Everything starts with a custom Docker image, which is mostly just a normal container with Apache HTTPD and PHP, running on an Alpine Linux base image. It was incredibly simple to get working, and contains a few dozen PHP extensions to maximize compatibility. I settled on this more generic approach because a lot of the world runs on PHP and while I try my best to avoid it, I may need to run some other PHP software in the future, and this leaves a door open.

It's also probably worth noting this container currently sits at just over 200MB, which is 73% smaller than the official Nextcloud images.

Update: I have open-sourced this container image, if others want to use it directly or as a reference. You can find it on Github at alexblackie/prison.

Inside of this PHP container I then place a couple of shell scripts: a container entrypoint, and one which generates a tarball of the webroot and stores it in object storage.
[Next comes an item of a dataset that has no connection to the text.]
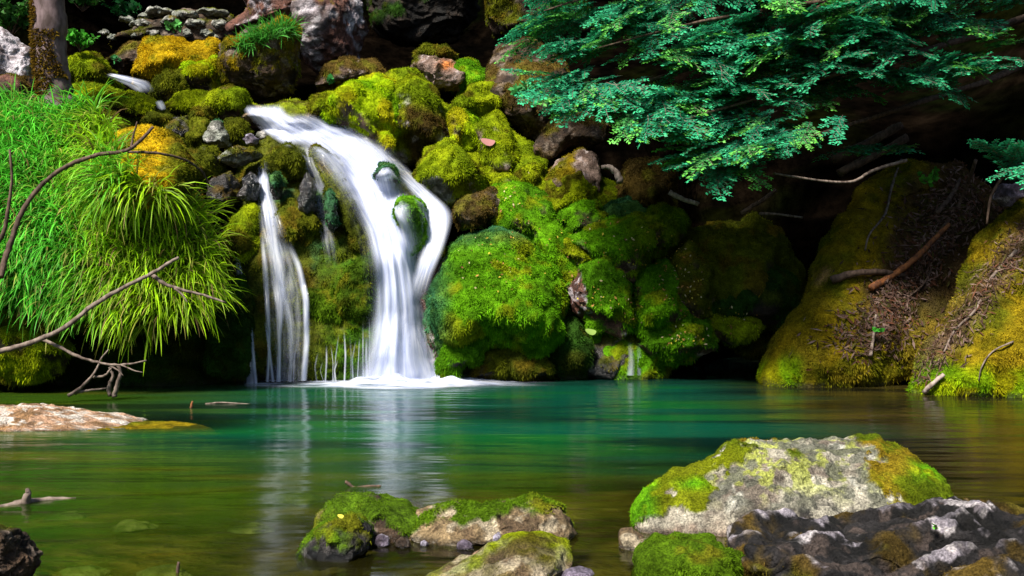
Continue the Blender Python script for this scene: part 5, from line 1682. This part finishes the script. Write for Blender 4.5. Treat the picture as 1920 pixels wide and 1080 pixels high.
for (bx, by, rx, ry, bY, cnt, br) in blobs:
    for k in range(cnt):
        if k % 8 == 0:
            a = r.normal(0, .6, 2)
            cpos = P(bx + rx * a[0], by - 24 + ry * a[1], bY + 0.35 + r.normal(0, .25))
            cd = np.array([-1.0 + .4 * r.normal(), -.45 + .4 * r.normal(), -.20 + .22 * r.normal()])
            if bx > 1700:
                cd[0] += .7
            cd /= np.linalg.norm(cd)
            cup = np.array([r.normal(0, .25), -.22 + r.normal(0, .2), 1.0])
            cs = np.cross(cup, cd); cs /= np.linalg.norm(cs)
            cn = np.cross(cd, cs)
        fan = r.normal(0, .55)
        o0 = cpos + cs * (fan * .34 + r.normal(0, .05)) + cd * r.normal(0, .16) + cn * r.normal(0, .035)
        d = cd * math.cos(fan) + cs * math.sin(fan) + cn * r.normal(0, .08)
        d /= np.linalg.norm(d)
        upv = cn + r.normal(0, .16, 3)
        y_ = np.cross(upv, d); y_ /= np.linalg.norm(y_)
        z_ = np.cross(d, y_)
        Rm = np.stack([d, y_, z_], 0)
        sc = r.uniform(.75, 1.25)
        LV, LCt, TW = TEMPL[r.integers(7)]
        o0 = o0 - d * .2 * sc
        VV.append((LV * sc) @ Rm + o0)
        hue = r.random()
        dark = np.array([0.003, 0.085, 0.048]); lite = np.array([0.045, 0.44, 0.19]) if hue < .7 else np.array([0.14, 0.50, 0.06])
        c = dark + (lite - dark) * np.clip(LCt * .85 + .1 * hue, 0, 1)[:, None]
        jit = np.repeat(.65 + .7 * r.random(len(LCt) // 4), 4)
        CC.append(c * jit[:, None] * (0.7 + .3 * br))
        for q0, q1, rd in TW[::1]:
            tw.append((q0 * sc @ Rm + o0, q1 * sc @ Rm + o0, rd * 1.3))
VV = np.vstack(VV); CC = np.vstack(CC)
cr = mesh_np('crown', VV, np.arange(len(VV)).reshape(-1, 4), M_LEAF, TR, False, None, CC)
q0 = np.array([a[0] for a in tw]); q1 = np.array([a[1] for a in tw]); rd = np.array([a[2] for a in tw])
ax = q1 - q0; ax /= np.maximum(np.linalg.norm(ax, axis=1), 1e-9)[:, None]
s1 = np.cross(ax, [0.2, 0.9, 0.3]); s1 /= np.maximum(np.linalg.norm(s1, axis=1), 1e-9)[:, None]
s2 = np.cross(ax, s1)
ring = [(1, 0), (-.5, .87), (-.5, -.87)]
TV = np.stack([q0 + (s1 * a + s2 * b) * rd[:, None] for a, b in ring] + [q1 + (s1 * a + s2 * b) * rd[:, None] for a, b in ring], 1)
ti = np.arange(len(q0))[:, None] * 6
tf = np.concatenate([ti + np.array([[0, 1, 4, 3]]), ti + np.array([[1, 2, 5, 4]]), ti + np.array([[2, 0, 3, 5]])])
mesh_np('twigs', TV.reshape(-1, 3), tf, M_PALEBARK, TR, False)
print('leaves', len(VV) // 4, 'twigs', len(q0))
for o in bpy.data.objects:
    for k in ('_o', '_b'):
        if k in o:
            del o[k]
This means that the container entrypoint fetches the webroot, extracts it, and only then starts HTTPD. By late-starting HTTPD synchronously, we can rely on Kubernetes' readinessProbes to achieve zero-downtime rollouts. That entrypoint looks something like this:

#!/bin/sh
set -e

if [ "$WEBROOT_S3_URL" = "" ] ; then
    # [snip] some error message printing
    exit 1
fi

echo "Extracting webroot..."
aws s3 cp "$WEBROOT_S3_URL" /tmp/webroot.tar.gz
tar -xzf /tmp/webroot.tar.gz -C /srv/www
rm /tmp/webroot.tar.gz
chown -R apache:www-data /srv/www

echo "Starting httpd..."
/usr/sbin/httpd -D FOREGROUND -f /etc/apache2/httpd.conf

With this, we need only set WEBROOT_S3_URL in the container environment to the full URL to the webroot tarball on S3. Then on boot it fetches and extracts that tarball, ensures that HTTPD can access it, and finally starts HTTPD.
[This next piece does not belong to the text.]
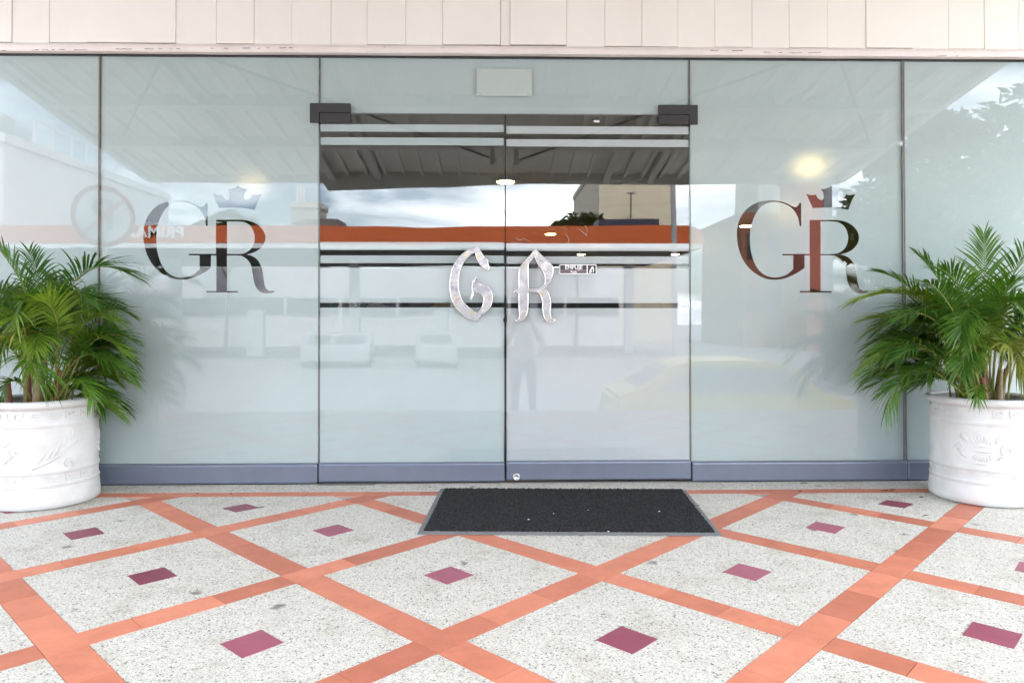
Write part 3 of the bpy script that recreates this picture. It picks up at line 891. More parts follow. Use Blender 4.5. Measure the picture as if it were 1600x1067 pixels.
# dry leaf bits on the terrazzo
LITM = mat('dry_leaf', (0.05, 0.035, 0.025), 0.9)
bits = [(1257, 755, .05), (1385, 767, .06), (1440, 777, .03), (1289, 780, .012), (308, 771.5, .012), (361, 772, .012), (352, 796, .014), (283, 787, .01), (672, 761, .02), (738, 761, .03), (1395, 766, .05), (1446, 806, .03), (1250, 768, .02)]
bm = bmesh.new()
for u, v, ln in bits:
    p = at_z(u, v, 0.002); a0 = random.uniform(-.7, .7)
    q = Vector((math.cos(a0), math.sin(a0) * .5, 0)) * ln * .5
    tube(bm, [p - q + Vector((0, 0, .001)), p + Vector((0, 0.004, .004)), p + q + Vector((0, 0, .001))], [0.001, 0.0024, 0.0008], 5)
tag(obj('leaf_litter', bm, LITM), kind='stuff')

# ================================================================== POTS
def centre_from_edge(u, yc, r, side):
    d = ray(u, 775); sl = d[0] / d[1]
    return Vector((sl * (yc - CAM[1]) + side * r * math.sqrt(1 + sl * sl), yc, 0))
PL = centre_from_edge(156.5, -0.335, 0.250, -1)
PR = centre_from_edge(1450.5, -0.385, 0.250, 1)

def wrap(bm, r):
    for v in bm.verts:
        a = v.co.x / r
        rr_ = r + v.co.y
        v.co = Vector((rr_ * math.sin(a), -rr_ * math.cos(a), v.co.z))

def key_motif(w, h, z0, r):
    bm = bmesh.new()
    t = 0.0075; d = 0.0042
    def bar(x0, x1, z_0, z_1):
        n = max(1, int((x1 - x0) / 0.012))
        for k in range(n):
            box(bm, x0 + (x1 - x0) * k / n, x0 + (x1 - x0) * (k + 1) / n, -0.004, d, z_0, z_1)
    bar(-w / 2, w / 2, z0, z0 + t)
    bar(-w / 2, -w / 2 + t, z0 + t, z0 + h)
    bar(-w / 2 + t, w / 2 - .2 * w, z0 + h - t, z0 + h)
    bar(w / 2 - .2 * w - t, w / 2 - .2 * w, z0 + 2.1 * t, z0 + h - t)
    bar(-w / 2 + 2.4 * t, w / 2 - .2 * w - t, z0 + 2.1 * t, z0 + 3.1 * t)
    bmesh.ops.remove_doubles(bm, verts=bm.verts, dist=1e-5)
    wrap(bm, r)
    return bm

def blob(bm, cx, cz, a, b, rot, d, r, tip=1.0):
    """a raised petal on the pot wall"""
    n, m = 12, 4
    rings = []
    for i in range(m + 1):
        f = math.cos(i / m * math.pi / 2); hh = d * math.sin(i / m * math.pi / 2)
        ring = []
        for k in range(n):
            th = 2 * math.pi * k / n
            x, z = a * f * math.cos(th), b * f * math.sin(th) * (1 if math.cos(th) < 0 else tip)
            ring.append(bm.verts.new((cx + x * math.cos(rot) - z * math.sin(rot), hh - 0.003, cz + x * math.sin(rot) + z * math.cos(rot))))
            if i == m: break
        rings.append(ring)
    for i in range(m - 1):
        for k in range(n):
            bm.faces.new((rings[i][k], rings[i][(k + 1) % n], rings[i + 1][(k + 1) % n], rings[i + 1][k]))
    for k in range(n):
        bm.faces.new((rings[m - 1][k], rings[m - 1][(k + 1) % n], rings[m][0]))

def scroll(bm, pts, r):
    tube(bm, [(x, -0.001, z) for x, z in pts], [0.004 + 0.004 * math.sin(math.pi * k / (len(pts) - 1)) for k in range(len(pts))], 6)

def flower_relief(r):
    bm = bmesh.new()
    z = 0.29
    for k in range(-3, 4):
        blob(bm, 0.013 * k, z + 0.045 - .0016 * k * k, 0.020, 0.0055, math.pi / 2 - 0.13 * k, 0.008, r)
        blob(bm, 0.012 * k, z - 0.052 + .0012 * k * k, 0.018, 0.0055, -math.pi / 2 + 0.12 * k, 0.008, r)
    blob(bm, 0, z + 0.012, 0.042, 0.011, 0, 0.010, r); blob(bm, 0, z - 0.014, 0.046, 0.011, 0, 0.011, r)
    blob(bm, 0, z - 0.078, 0.038, 0.008, 0, 0.007, r)
    for s in (-1, 1):
        blob(bm, s * 0.075, z + 0.045, 0.030, 0.016, s * 0.8 + (math.pi if s < 0 else 0), 0.009, r)
        sc_ = [(s * (0.065 + .045 * t + 0.02 * math.sin(5 * t)), z - 0.055 + 0.075 * t - .05 * t * t + .02 * math.sin(4 * t)) for t in [k / 10 for k in range(11)]]
        scroll(bm, sc_, r)
        sp = [(s * (0.098 + (0.026 - .0018 * k) * math.cos(k * .55)), z - 0.01 + (0.026 - .0018 * k) * math.sin(k * .55) * 1.3) for k in range(13)]
        scroll(bm, sp, r)
    wrap(bm, r)
    return bm

def leaf_relief(r):
    bm = bmesh.new()
    z = 0.28
    main = [(-0.10 + .2 * t, z - 0.075 + 0.02 * math.sin(3 * t) + 0.115 * t * t) for t in [k / 12 for k in range(13)]]
    scroll(bm, main, r)
    for k in range(5):
        t = .25 + .17 * k
        blob(bm, -0.10 + .2 * t - .012, z - 0.045 + 0.125 * t * t + .012, 0.030, 0.0075, 0.95 + .12 * k, 0.0075, r)
    sp = [(0.055 + (0.030 - .002 * k) * math.cos(k * .55 - 1.5), z - 0.065 + (0.030 - .002 * k) * math.sin(k * .55 - 1.5)) for k in range(14)]
    scroll(bm, sp, r)
    wrap(bm, r)
    return bm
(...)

This is paired with another script for updating the tarball in S3 with what is currently in the webroot:

#!/bin/sh
set -e

cd /srv/www
    echo "Building source tarball..."
    tar -czf /tmp/webroot.tar.gz ./
    aws s3 cp /tmp/webroot.tar.gz "$WEBROOT_S3_URL"
cd -

This script requires twofold:

<ol>
    <li>You must make whatever changes you need on a single pod only, which
        if what you're doing involves load balanced UI means you
        either need more complex dynamic routing configuration, or
        accept the possibility of degraded performance as you scale
        replicas to 1.</li>
    <li>You must <code>exec</code> into the pod yourself, and manually
        execute this script.</li>
</ol>

Updating is still a bit of a pain point, because I still just scale everything to 1 replica to make sure my traffic hits the same pod every time. I am planning on investigating some sort of "sticky routing" with cookies or alternative hostnames so that I can target a specific pod without compromising the performance of the entire service. As of right now, that's still a future improvement, however.

Regarding point #2 above, I am additionally considering building a small Nextcloud plugin which would let me trigger the update script from the Admin UI, thereby eliminating the need to manually exec into a pod. Again, as of right now, this is only a theoretical future endeavour.
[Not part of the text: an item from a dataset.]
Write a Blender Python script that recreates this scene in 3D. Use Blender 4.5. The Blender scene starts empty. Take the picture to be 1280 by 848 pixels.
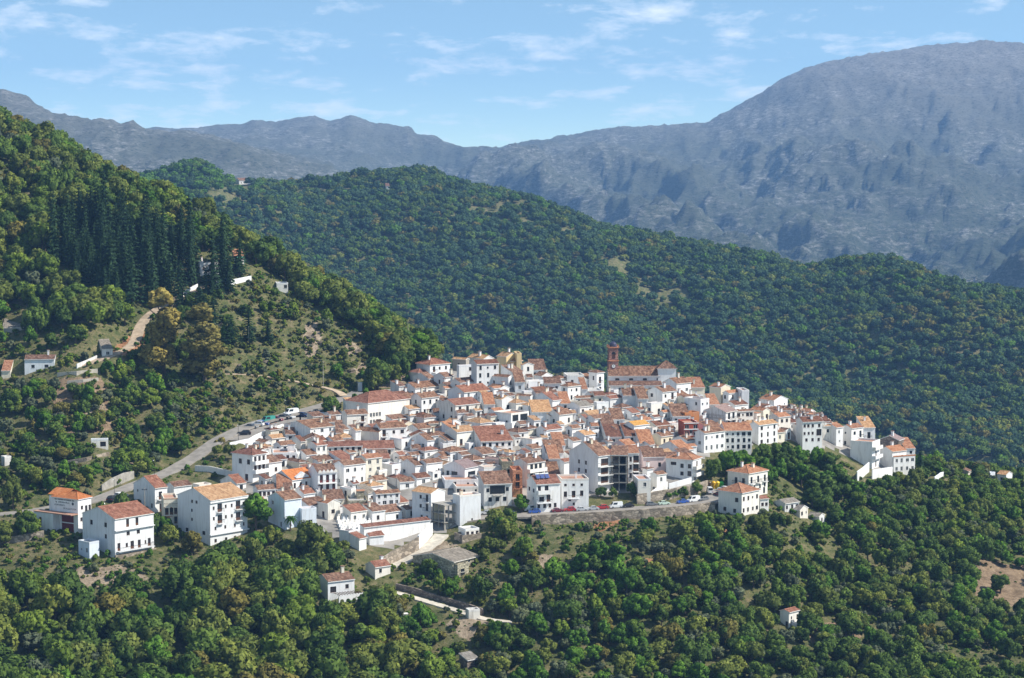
import bpy, math, random
import numpy as np
from mathutils import Vector, Matrix

# ------------------------------------------------------------------ camera, sky, sun
SC = bpy.context.scene
COL = SC.collection
rnd = random.Random(7)
F = 2560.0                      # focal length in pixels of the 1280 wide photograph
HZ = 200.0                      # pixel row of the eye-level horizon
PITCH = math.atan((424.0 - HZ) / F)
cam_d = bpy.data.cameras.new('camera')
cam_d.sensor_width = 36.0
cam_d.lens = 36.0 * F / 1280.0
cam_d.clip_start = 1.0
cam_d.clip_end = 60000.0
cam = bpy.data.objects.new('camera', cam_d)
COL.objects.link(cam)
cam.location = (0, 0, 0)
cam.rotation_euler = (math.pi / 2 - PITCH, 0, 0)
SC.camera = cam

SUN_EL = math.radians(46.0)
SUN_AZ = math.radians(-9.0)     # measured from +X towards +Y
sun_dir = Vector((math.cos(SUN_EL) * math.cos(SUN_AZ), math.cos(SUN_EL) * math.sin(SUN_AZ), math.sin(SUN_EL)))
sl = bpy.data.lights.new('sun', 'SUN')
sl.energy = 5.0
sl.angle = math.radians(0.53)
sl.color = (1.0, 0.95, 0.86)
sun = bpy.data.objects.new('sun', sl)
COL.objects.link(sun)
sun.rotation_euler = sun_dir.to_track_quat('Z', 'Y').to_euler()

W = bpy.data.worlds.new('World')
SC.world = W
W.use_nodes = True
wt = W.node_tree
wt.nodes.clear()


def wn(kind, **kw):
    n = wt.nodes.new(kind)
    for k, v in kw.items():
        setattr(n, k, v)
    return n


w_out = wn('ShaderNodeOutputWorld')
w_bg = wn('ShaderNodeBackground')
w_bg.inputs['Strength'].default_value = 0.125
w_sky = wn('ShaderNodeTexSky', sky_type='NISHITA', sun_disc=False)
w_sky.sun_elevation = SUN_EL
w_sky.sun_rotation = math.pi / 2 - SUN_AZ
w_sky.air_density = 1.0
w_sky.dust_density = 0.15
w_sky.ozone_density = 1.2
w_sky.altitude = 600.0
w_tc = wn('ShaderNodeTexCoord')
# the low sky of this hazeless texture is lifted so that blue begins close to the horizon
w_sep = wn('ShaderNodeSeparateXYZ')
wt.links.new(w_tc.outputs['Generated'], w_sep.inputs[0])
w_mul = wn('ShaderNodeMath', operation='MULTIPLY_ADD')
w_mul.inputs[1].default_value = 2.6
w_mul.inputs[2].default_value = 0.055
wt.links.new(w_sep.outputs['Z'], w_mul.inputs[0])
w_cmb = wn('ShaderNodeCombineXYZ')
wt.links.new(w_sep.outputs['X'], w_cmb.inputs['X'])
wt.links.new(w_sep.outputs['Y'], w_cmb.inputs['Y'])
wt.links.new(w_mul.outputs[0], w_cmb.inputs['Z'])
w_nrm = wn('ShaderNodeVectorMath', operation='NORMALIZE')
wt.links.new(w_cmb.outputs[0], w_nrm.inputs[0])
wt.links.new(w_nrm.outputs[0], w_sky.inputs['Vector'])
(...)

These very simple little scripts are what made all the difference for me, and were the final piece of the puzzle that allowed me to deploy Nextcloud with confidence.

Stage Three: Minio Gateway

The move from the official Nextcloud Docker images to my own Alpine-based image provided a noticable improvement in performance. Intoxicated by this unexpected gain, I then looked at other improvements that could be made. One such change, which I am now running in production, is Minio Gateway.

Minio Gateway for S3 can be configured to store local caches of objects, which can dramatically increase performance on heavy workloads such as Nextcloud. It also can lead to lower transfer costs, as hot objects served from the cache don't have to be repeatedly downloaded from S3, which can become expensive.

Currently, Minio Gateway is running alongside Nextcloud in the same Kubernetes namespace, and is only available internally. Right now, I am taking advantage of the somewhat-generous temporary disk provided on the Kubernetes nodes I am running, and am mounting a temporary emptyDir into Minio's container. Since this data is ephemeral and its performance is not critical to running the app, the potential limits of temporary storage and the potential loss of the cache is unimportant. This gives me approximately 70GB of space to work with, which is plenty.

Minio Gateway has a few other features that I have not yet experimented with, but plan to in the future. Namely, it can provide S3-compliant access to non-S3 object storage such as GCS or Azure Storage -- this means I am finally decoupled from AWS and can mirror or lift-and-shift my Nextcloud data to any object storage service supported by Minio Gateway, and have to change very little on the Nextcloud side.

... Profit?

Now that everything is working and has been running smoothly for a while, I have been reaping the benefits. Nextcloud has been operating faster than it has ever been, and my trust in it has strengthened greatly.

This new "decoupled" infrastructure also has helped to simplify and hone my backup strategies and disaster recovery scenarios, as all important data -- including configuration and the webroot -- can just be cloned from object storage to an off-site location.

This also means I have reached the point where I can redeploy the service to any Kubernetes cluster in seconds, and restore the data to any object storage backend supported by Minio Gateway (I plan to document my DR strategies in a future article).

I have always hesitated to commit fully to Nextcloud, simply because of how difficult it is to scale long-term without a multi-million dollar NetApp SAN. This collection of Docker containers, shell scripts, and object storage buckets now has now solved my concerns around scaling and performance, and I have never felt more confident about its resiliency.

That said, I still have at least four backups at all time, in three different locations, and in two different formats. Just in case. I am confident, not foolish.